Each day, 50,000 of these “expatriate” Venetians commute into the city by bus, train, and vaporetto ferry.

Secchi wants the population of Venice to be boosted back up to at least 80,000. In the meantime, his organization has drawn up a modern-day "Ten Commandments” to reduce the friction between tourists and exasperated locals.

Visitors are advised to keep to the right when walking along the city’s narrow streets and alleyways, to allow Venetians with more pressing business to surge ahead of them. They are also told that they should take off their backpacks on the vaporetto ferries that ply the Grand Canal and, if staying in rented rooms, know when to put out their household garbage so that it does not fester on the street.

For some Venetians, the rising number of cruise ships that disgorge 2 million passengers a year have become a symbol of their slow strangulation by tourism.

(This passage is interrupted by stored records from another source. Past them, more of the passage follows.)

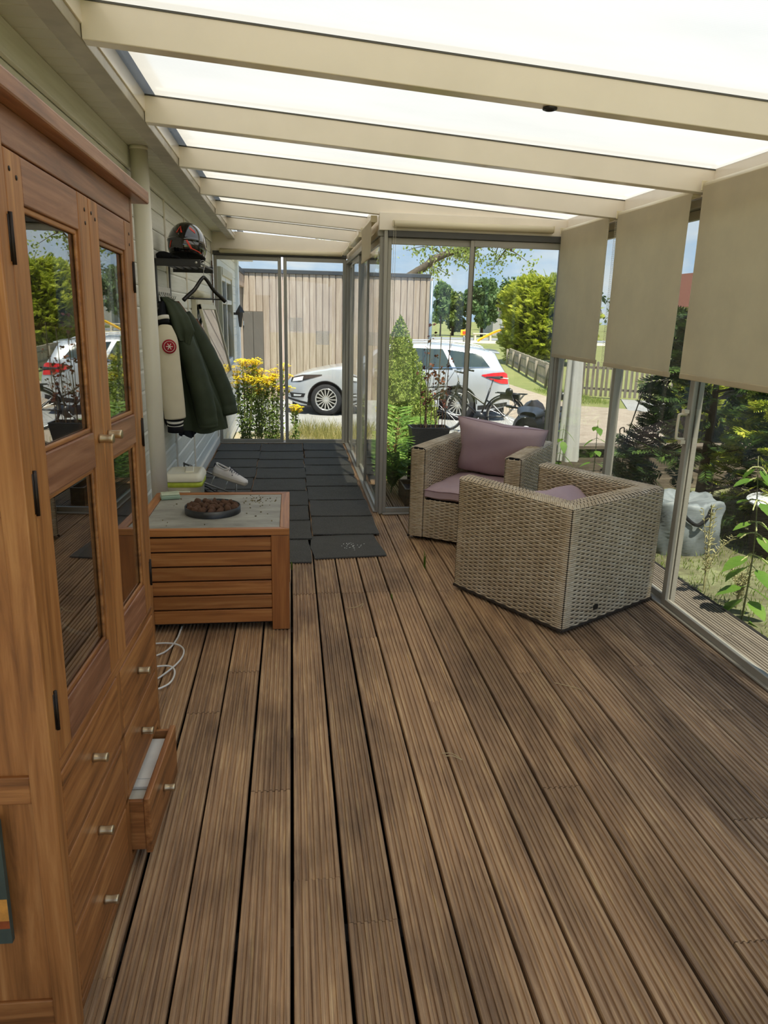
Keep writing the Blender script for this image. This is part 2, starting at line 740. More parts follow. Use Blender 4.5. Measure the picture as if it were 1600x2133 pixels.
def house_eave():
    s = struct('trim_1', (-0.8, 0, 2.5))
    sof = plain('soffit_paint', '#dfddd2', 0.5, 0, 0.06, 4)
    y = -1.6
    while y < 9.28:
        MB().box(WX + 0.0, -0.728, y, y + 0.094, 2.556, 2.57).build('soffit_board', sof, s, bevel=0.003, seg=1)
        y += 0.098
    sm = plain('stained_gutter_metal', '#b0a899', 0.42, 0.1, 0.22, 6)
    MB().box(-0.742, -0.662, -1.7, 9.3, 2.478, 2.556).build('gutter_bottom', sm, s, bevel=0.004)
    MB().box(-0.752, -0.742, -1.7, 9.3, 2.49, 2.57).build('gutter_lip', CREAM2, s, bevel=0.002)
    MB().box(-0.70, -0.655, -1.7, 9.3, 2.52, 2.66).build('valley_fascia', CREAM, s, bevel=0.003)
    MB().box(-0.75, -0.60, -1.7, 9.4, 2.662, 2.672).build('flashing', sm, s)
    # roof slab of the house, rising away to the left
    M = Matrix.Translation((-0.74, 0, 2.69)) @ Euler((0, math.radians(18), 0)).to_matrix().to_4x4()
    rm = plain('roof_felt', '#5d5650', 0.9, 0, 0.2, 12)
    MB().box(-4.2, 0.05, -1.7, 13.6, 0.0, 0.08, M).build('house_roof', rm, s)
    bw = plain('white_barge_paint', '#e4e1d6', 0.5)
    MB().box(-4.2, 0.07, 13.55, 13.62, -0.16, 0.1, M).build('barge_board', bw, s, bevel=0.004)
    MB().box(-0.98, -0.66, 9.42, 13.5, 2.50, 2.62).build('eave_box', bw, s, bevel=0.004)


house_eave()

# ------------------------------------------------------------------ roof of the veranda
SL = -0.0665
BEAM_Y = [-0.40, 0.64, 1.68, 2.72, 3.76, 4.80, 5.83, 6.95, 8.08]


def roof_z(x):
    return 2.592 + SL * (x + 0.66)


def poly_mats():
    t = NT('opal_polycarbonate')
    v = t.coords((0.35, 1, 1), rand=False, world=True)
    sep = t.n('SeparateXYZ')
    g = t.n('NewGeometry')
    t.l(g.outputs['Position'], sep.inputs[0])
    mm = t.n('Math', operation='MULTIPLY')
    mm.inputs[1].default_value = 2 * math.pi / 0.0105
    t.l(sep.outputs['Y'], mm.inputs[0])
    sn = t.n('Math', operation='SINE')
    t.l(mm.outputs[0], sn.inputs[0])
    mr = t.n('MapRange')
    mr.inputs['From Min'].default_value = -1
    mr.inputs['From Max'].default_value = 1
    mr.inputs['To Min'].default_value = 0.93
    mr.inputs['To Max'].default_value = 1.0
    t.l(sn.outputs[0], mr.inputs['Value'])
    n = t.noise(v, 2.4, 6, 0.6)
    c = t.ramp(n, [(0.3, (0.50, 0.48, 0.43)), (0.65, (0.555, 0.535, 0.48))])
    hs = t.n('HueSaturation')
    t.l(mr.outputs[0], hs.inputs['Value'])
    t.l(c, hs.inputs['Color'])
    tl = t.n('BsdfTranslucent')
    t.l(hs.outputs[0], tl.inputs['Color'])
    df = t.n('BsdfDiffuse', Color=(0.86, 0.85, 0.8, 1))
    gl = t.n('BsdfGlossy', Roughness=0.25)
    rf = t.n('BsdfRefraction', Roughness=0.85, IOR=1.02)
    t.l(hs.outputs[0], rf.inputs['Color'])
    m0 = t.n('MixShader')
    m0.inputs[0].default_value = 0.55
    t.l(tl.outputs[0], m0.inputs[1])
    t.l(rf.outputs[0], m0.inputs[2])
    m1 = t.n('MixShader')
    m1.inputs[0].default_value = 0.12
    t.l(m0.outputs[0], m1.inputs[1])
    t.l(df.outputs[0], m1.inputs[2])
    m2 = t.n('MixShader')
    m2.inputs[0].default_value = 0.04
    t.l(m1.outputs[0], m2.inputs[1])
    t.l(gl.outputs[0], m2.inputs[2])
    opal = t.done(m2)
    return opal, glassy('clear_polycarbonate', '#fbfbf7', 0.03, 0.1)


OPAL, CLEARTOP = poly_mats()


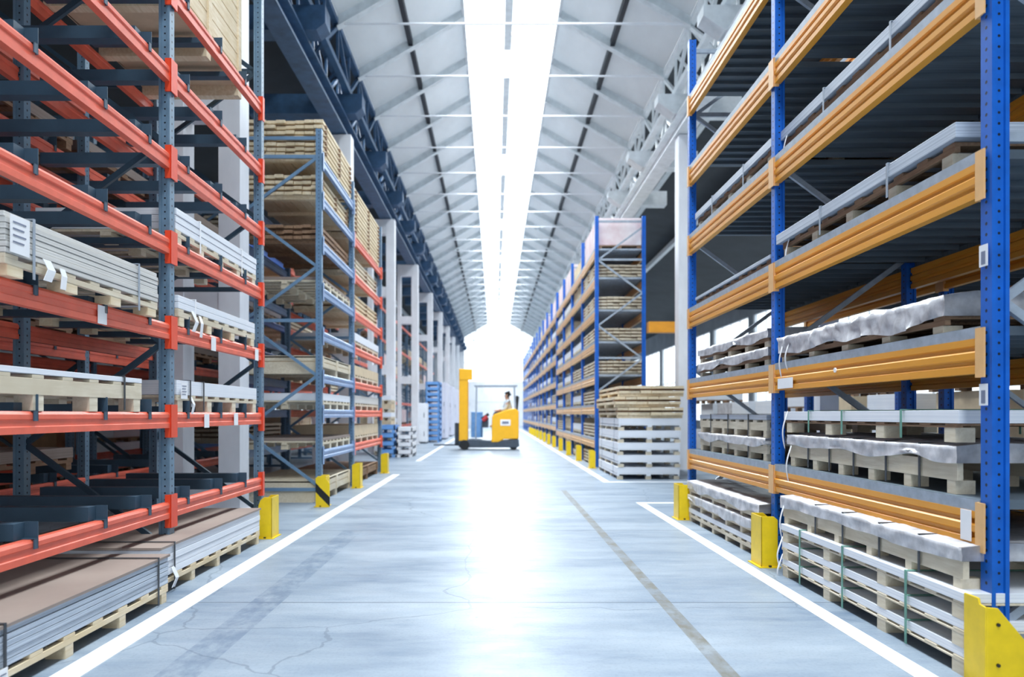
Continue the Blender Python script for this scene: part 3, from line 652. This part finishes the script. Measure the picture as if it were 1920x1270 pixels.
# ---- prototypes for distant racks
def carton(name, label, loc, L, W, H, mat='carton', group=None):
    r = thing(name, label, 'carton', loc, 0, group)
    MB().box(-W/2, W/2, -L/2, L/2, .1, H).build('box_body', mat, r, bevel=.01)
    MB().box(-W/2, W/2, -L/2, L/2, .08, .1).build('pallet', 'old', r)
    pb = MB()
    for x in (-W/2, -.05, W/2-.1):
        for y in (-L/2, -.05, L/2-.1): pb.box(x, x+.1, y, y+.1, 0, .08)
    pb.build('pallet_blocks', 'old', r)
    MB().box(-.03, .03, -L/2-.002, L/2+.002, H-.001, H+.002).build('tape', 'paper', r); return r
random.seed(11)
PR = []
BAYN = 'bay'
def farname(kind, li, b): return '%s on the %s, bay %s of the distant right racks' % (kind, 'floor' if li < 0 else ORD[li+1]+' shelf', ORD[b+1])
protos = {}
def put(kind, label, loc, group):
    if kind in protos:
        return tree_copy(protos[kind], label, loc, 0, group)
    if kind == 'white': r = pack('sheet_pack', label, 'sheet pack', loc, 2.3, 1.08, .16, .12, 0, 4, sheet='whitesheet', wd='cream', full=False, group=group)
    elif kind == 'low': r = pack('sheet_pack', label, 'sheet pack', loc, 2.3, 1.08, .08, .12, .0, 5, sheet='board', wd='pine', full=False, group=group)
    elif kind == 'timber': r = timber('timber_bundle', label, loc, 2.3, 1.1, 4, 'cream', group=group, seed=30)
    elif kind == 'carton': r = carton('carton_load', label, loc, 2.35, 1.0, .72, 'cartonw', group)
    elif kind == 'crate': r = crate('wooden_crate', label, loc, 2.1, 1.0, .42, 'pine', 3, group)
    protos[kind] = r; return r
WORD = {'white': 'white sheet pack', 'low': 'thin board pack', 'timber': 'timber bundle', 'carton': 'pale carton load', 'crate': 'plank crate'}
for ri, ys in enumerate(FR):
    lv = [.66, 1.42, 2.1, 2.85, 3.57, 4.3, 4.95] if ri == 0 else RLEV
    for b in range(4):
        bay = ri*4+b
        if bay > 12: continue
        for li in range(-1, len(lv)):
            if ri >= 2 and li > 4: continue
            if random.random() < .1: continue
            z = .0 if li < 0 else lv[li]+.001
            top = li == len(lv)-1
            k = random.choice(['white', 'white', 'white', 'low', 'timber', 'crate']) if not top else random.choice(['carton', 'carton', 'crate'])
            if ri == 0 and b == 0 and li >= 0: k = 'timber' if not top else 'carton'
            gap = (lv[li+1] if li+1 < len(lv) else 9)-(z)-.25
            put(k, '%s on the %s, %s bay of the distant right racks' % (WORD[k], 'floor' if li < 0 else ORD[li+1]+' shelf', ORD[bay+1]), (2.256+.58, ys[b]+.08+1.3, z), 'loads on the distant right racks')
# dim loads on the back rows
for b in range(4):
    for li in (0, 1, 2, 3, 5):
        if random.random() < .3: continue
        k = random.choice(['white', 'low', 'timber']); yc = 3.35+2.17*b+1.12
        if ('back', k) not in protos:
            if k == 'white': r = pack('pallet_load', 'x%d x x x' % len(LABELS), 'pallet load', (0, 0, 0), 1.85, 1.0, .16, .12, 0, 4, sheet='whitesheet', wd='old', full=False)
            elif k == 'low': r = pack('pallet_load', 'x%d x x x' % len(LABELS), 'pallet load', (0, 0, 0), 1.9, 1.0, .1, .12, 0, 4, sheet='brown', wd='old', full=False)
            else: r = timber('timber_bundle', 'x%d x x x' % len(LABELS), (0, 0, 0), 1.9, 1.0, 3, 'old', seed=41)
            protos[('back', k)] = r; r.location = (-4.72, yc, LLEV[li]+.001+(.09)); r['label'] = 'dim %s in second left row, %s bay, %s beam level' % (WORD[k], ORD[b+1], ORD[li+1]); LABELS[r['label']] = 1; r['group'] = 'loads in the second left row'
        else:
            tree_copy(protos[('back', k)], 'dim %s in second left row, %s bay, %s beam level' % (WORD[k], ORD[b+1], ORD[li+1]), (-4.72, yc, LLEV[li]+.001+.09), 0, 'loads in the second left row')
for b in range(3):
    for li in (0, 2, 4, 6):
        k = random.choice(['white', 'crate', 'timber'])
        put(k, '%s behind the timber rack, %s bay, %s beam level' % (WORD[k], ORD[b+1], ORD[li+1]), (-4.72, 12.38+2.7*b+1.3, L2[li]+.001), 'loads behind the timber rack')
for ri in range(3):
    for b in range(4):
        for li in (0, 2, 3):
            if random.random() < .35: continue
            k = random.choice(['white', 'crate', 'timber', 'carton'])
            put(k, '%s on far left rack run, %s bay, %s beam level' % (WORD[k], ORD[ri*4+b+1], ORD[li+1]), (-4.97, 22+ri*11+2.69*b+1.38, (L2[::2]+[5.4])[li]+.001), 'loads on the far left racks')
for b, li in ((0, 0), (0, 2), (1, 1), (1, 2), (2, 0)):
    if b < 2: put('low', 'thin board pack on the rear right rack, %s bay, %s shelf' % (ORD[b+1], ORD[li+1]), (4.2, 3.53+2.68*b+1.3, RLEV[2+li]+.001), 'loads on the rear right rack')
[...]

The ships, some of them 300 yards long and 60 yards high, dwarf the Byzantine merchants’ houses, grand palaces, churches, and canals that make up Venice.

Critics claim they churn up mud and silt, emit air pollution, and bring a jarring touch of Las Vegas to a city that boasts some of the world’s most exquisite art and architecture.

But the cruise ship industry says it creates thousands of jobs and brings in huge amounts of revenue – passengers spend around €150 million a year in Venice and the ships buy millions of euros’ worth of supplies from local contractors. Together that represents 20 percent of the city’s economy.

“The cruise ships are indispensable to the economy of Venice,” says Massimo Bernardo, the president of “Cruise Venice,” a pro-cruising lobby group that held an open day in the city’s sprawling passenger terminal this week to fight back against its critics.

“It is a unique spectacle to see Venice from the deck of a big ship. More than 2 million passengers do it every year, and they go home and act as ambassadors for the city, telling their friends about what they’ve seen.”

It is not hard to find Venetians who agree with him, especially those employed by tourism.

“The ships bring in money and thousands of people depend on them for their jobs,” says Cristiano Rosso, who runs a tourist trinket stall on the Grand Canal selling model gondolas, Carnival masks decorated with glitter and feathers, fridge magnets, and T-shirts.

With a 440 percent boom in the cruise ship industry in the past 15 years, and the number of ships docking in Venice up from 200 in 1997 to 655 last year, the battle for Venice’s soul will only intensify.